--- START ---

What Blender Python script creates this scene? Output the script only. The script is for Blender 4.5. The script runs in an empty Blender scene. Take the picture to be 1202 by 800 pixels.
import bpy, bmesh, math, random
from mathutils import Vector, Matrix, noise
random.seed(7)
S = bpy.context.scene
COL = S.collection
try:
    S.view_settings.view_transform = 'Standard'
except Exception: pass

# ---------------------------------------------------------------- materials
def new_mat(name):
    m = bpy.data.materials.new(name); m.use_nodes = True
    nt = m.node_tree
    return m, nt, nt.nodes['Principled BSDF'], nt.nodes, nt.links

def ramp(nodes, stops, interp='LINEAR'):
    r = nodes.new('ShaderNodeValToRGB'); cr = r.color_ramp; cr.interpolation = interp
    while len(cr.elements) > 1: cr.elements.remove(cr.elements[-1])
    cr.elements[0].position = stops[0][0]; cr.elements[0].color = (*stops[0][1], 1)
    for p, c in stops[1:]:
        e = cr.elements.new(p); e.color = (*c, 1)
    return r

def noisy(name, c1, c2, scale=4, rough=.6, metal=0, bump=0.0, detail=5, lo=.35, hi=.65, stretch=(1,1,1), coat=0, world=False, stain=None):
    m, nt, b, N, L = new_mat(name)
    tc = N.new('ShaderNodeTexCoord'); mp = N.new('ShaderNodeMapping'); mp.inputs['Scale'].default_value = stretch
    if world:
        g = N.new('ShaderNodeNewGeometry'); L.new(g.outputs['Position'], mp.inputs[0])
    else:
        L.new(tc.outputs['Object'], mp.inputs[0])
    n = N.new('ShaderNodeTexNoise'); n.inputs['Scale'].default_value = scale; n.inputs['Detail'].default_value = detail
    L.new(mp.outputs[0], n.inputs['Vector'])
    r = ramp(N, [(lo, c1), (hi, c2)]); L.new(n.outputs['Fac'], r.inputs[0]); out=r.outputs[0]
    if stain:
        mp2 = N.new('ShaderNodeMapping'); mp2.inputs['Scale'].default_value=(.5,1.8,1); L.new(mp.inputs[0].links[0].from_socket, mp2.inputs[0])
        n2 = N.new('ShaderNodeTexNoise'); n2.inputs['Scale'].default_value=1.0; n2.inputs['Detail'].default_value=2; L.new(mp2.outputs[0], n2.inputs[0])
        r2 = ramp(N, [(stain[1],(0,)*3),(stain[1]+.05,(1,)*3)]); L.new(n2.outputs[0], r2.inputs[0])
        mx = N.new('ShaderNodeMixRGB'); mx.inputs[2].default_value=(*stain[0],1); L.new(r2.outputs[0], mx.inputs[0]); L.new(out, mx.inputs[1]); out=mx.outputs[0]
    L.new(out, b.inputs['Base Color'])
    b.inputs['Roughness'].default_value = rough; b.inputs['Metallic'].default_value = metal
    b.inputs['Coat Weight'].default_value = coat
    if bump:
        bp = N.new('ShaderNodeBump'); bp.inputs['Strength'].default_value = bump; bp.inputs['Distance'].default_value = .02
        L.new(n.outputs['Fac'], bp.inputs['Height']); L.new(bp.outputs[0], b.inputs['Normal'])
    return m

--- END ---

◆ **Exercise**
Copy out each line exactly.

◆ **Reply**
What Blender Python script creates this scene? Output the script only. The script is for Blender 4.5. The script runs in an empty Blender scene. Take the picture to be 1202 by 800 pixels.
import bpy, bmesh, math, random
from mathutils import Vector, Matrix, noise
random.seed(7)
S = bpy.context.scene
COL = S.collection
try:
    S.view_settings.view_transform = 'Standard'
except Exception: pass

# ---------------------------------------------------------------- materials
def new_mat(name):
    m = bpy.data.materials.new(name); m.use_nodes = True
    nt = m.node_tree
    return m, nt, nt.nodes['Principled BSDF'], nt.nodes, nt.links

def ramp(nodes, stops, interp='LINEAR'):
    r = nodes.new('ShaderNodeValToRGB'); cr = r.color_ramp; cr.interpolation = interp
    while len(cr.elements) > 1: cr.elements.remove(cr.elements[-1])
    cr.elements[0].position = stops[0][0]; cr.elements[0].color = (*stops[0][1], 1)
    for p, c in stops[1:]:
        e = cr.elements.new(p); e.color = (*c, 1)
    return r

def noisy(name, c1, c2, scale=4, rough=.6, metal=0, bump=0.0, detail=5, lo=.35, hi=.65, stretch=(1,1,1), coat=0, world=False, stain=None):
    m, nt, b, N, L = new_mat(name)
    tc = N.new('ShaderNodeTexCoord'); mp = N.new('ShaderNodeMapping'); mp.inputs['Scale'].default_value = stretch
    if world:
        g = N.new('ShaderNodeNewGeometry'); L.new(g.outputs['Position'], mp.inputs[0])
    else:
        L.new(tc.outputs['Object'], mp.inputs[0])
    n = N.new('ShaderNodeTexNoise'); n.inputs['Scale'].default_value = scale; n.inputs['Detail'].default_value = detail
    L.new(mp.outputs[0], n.inputs['Vector'])
    r = ramp(N, [(lo, c1), (hi, c2)]); L.new(n.outputs['Fac'], r.inputs[0]); out=r.outputs[0]
    if stain:
        mp2 = N.new('ShaderNodeMapping'); mp2.inputs['Scale'].default_value=(.5,1.8,1); L.new(mp.inputs[0].links[0].from_socket, mp2.inputs[0])
        n2 = N.new('ShaderNodeTexNoise'); n2.inputs['Scale'].default_value=1.0; n2.inputs['Detail'].default_value=2; L.new(mp2.outputs[0], n2.inputs[0])
        r2 = ramp(N, [(stain[1],(0,)*3),(stain[1]+.05,(1,)*3)]); L.new(n2.outputs[0], r2.inputs[0])
        mx = N.new('ShaderNodeMixRGB'); mx.inputs[2].default_value=(*stain[0],1); L.new(r2.outputs[0], mx.inputs[0]); L.new(out, mx.inputs[1]); out=mx.outputs[0]
    L.new(out, b.inputs['Base Color'])
    b.inputs['Roughness'].default_value = rough; b.inputs['Metallic'].default_value = metal
    b.inputs['Coat Weight'].default_value = coat
    if bump:
        bp = N.new('ShaderNodeBump'); bp.inputs['Strength'].default_value = bump; bp.inputs['Distance'].default_value = .02
        L.new(n.outputs['Fac'], bp.inputs['Height']); L.new(bp.outputs[0], b.inputs['Normal'])
    return m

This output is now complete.